A nitrogen-doped CoP nanoarray over 3D porous Co foam as an efficient bifunctional electrocatalyst for overall water splitting

• Published in: Journal of materials chemistry. A, Materials for energy and sustainability Vol. 7; no. 21; pp. 13242 - 13248
• Main Authors: Liu, Zong, Yu, Xu, Xue, Huaiguo, Feng, Ligang
• Format: Journal Article
• Language: English
• Published: 2019
• ISSN: 2050-7488; 2050-7496
• DOI: 10.1039/c9ta03201k

An efficient and stable overall water splitting electrocatalyst is extremely crucial in hydrogen fuel generation. Herein, a nitrogen-doped CoP nanorod array over 3D porous Co foam (CoP-N/Co foam) is proposed as a bifunctional high-performance catalyst for the water splitting reaction. It can afford a current density of 50 mA cm −2 with an overpotential of 100 mV for the hydrogen evolution reaction and 260 mV for the oxygen evolution reaction; as a bifunctional catalyst for overall water-splitting, to reach a current density of 50 mA cm −2 , the CoP-N/Co foam|CoP-N/Co foam catalyst system requires a cell voltage of 1.61 V, significantly lower than the value of 1.78 V required for the RuO 2 /Co foam|Pt/C/Co foam electrode system assembled using the state-of-the-art commercial catalysts, and also outperforming most of the analogous catalysts reported recently.
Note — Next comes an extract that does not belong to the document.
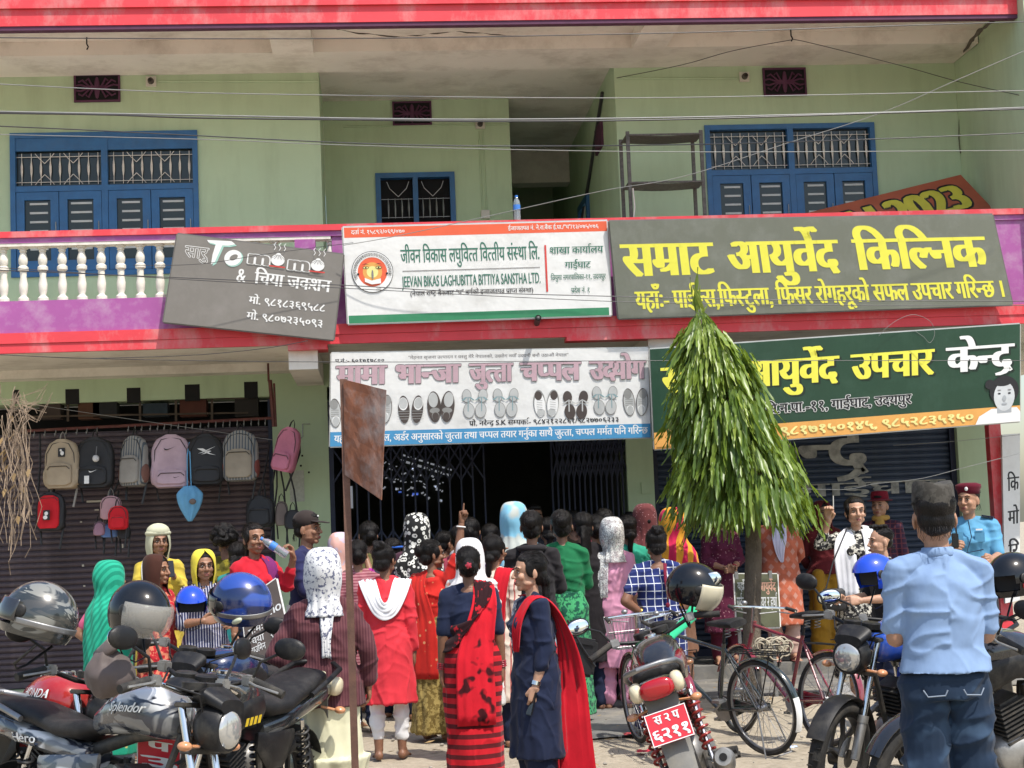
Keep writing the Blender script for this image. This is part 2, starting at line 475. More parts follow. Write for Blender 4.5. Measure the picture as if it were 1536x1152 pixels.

This electrolyzer can retain a current density of 50 mA cm −2 over 25 h of continuous operation without obvious performance degradation. Even under strongly corrosive and high oxidation potential conditions, the morphology and structure of the N-CoP nanorods strongly coupled with the Co foam were well retained after the electrocatalytic process. In order to deeply understand the catalytic contribution from doping and the morphology and support effects, Co foam, P-doped Co foam, CoP/Co foam and CoP-N/Co foam as catalysts were comparatively evaluated by spectroscopic and electrochemical techniques. It is found that simple doping of non-metallic nitrogen into CoP can greatly increase its catalytic activity, stability, kinetics and catalytic efficiency for water splitting both in the anode and cathode reaction. The present work provides an efficient approach for performance enhancements of metal phosphide catalysts and a promising electrode for energy-efficient water electrolysis. A nitrogen-doped CoP nanoarray over 3D porous Co foam is proposed as a robust bifunctional catalyst for the hydrogen evolution reaction and oxygen evolution reaction in the overall water-splitting reaction.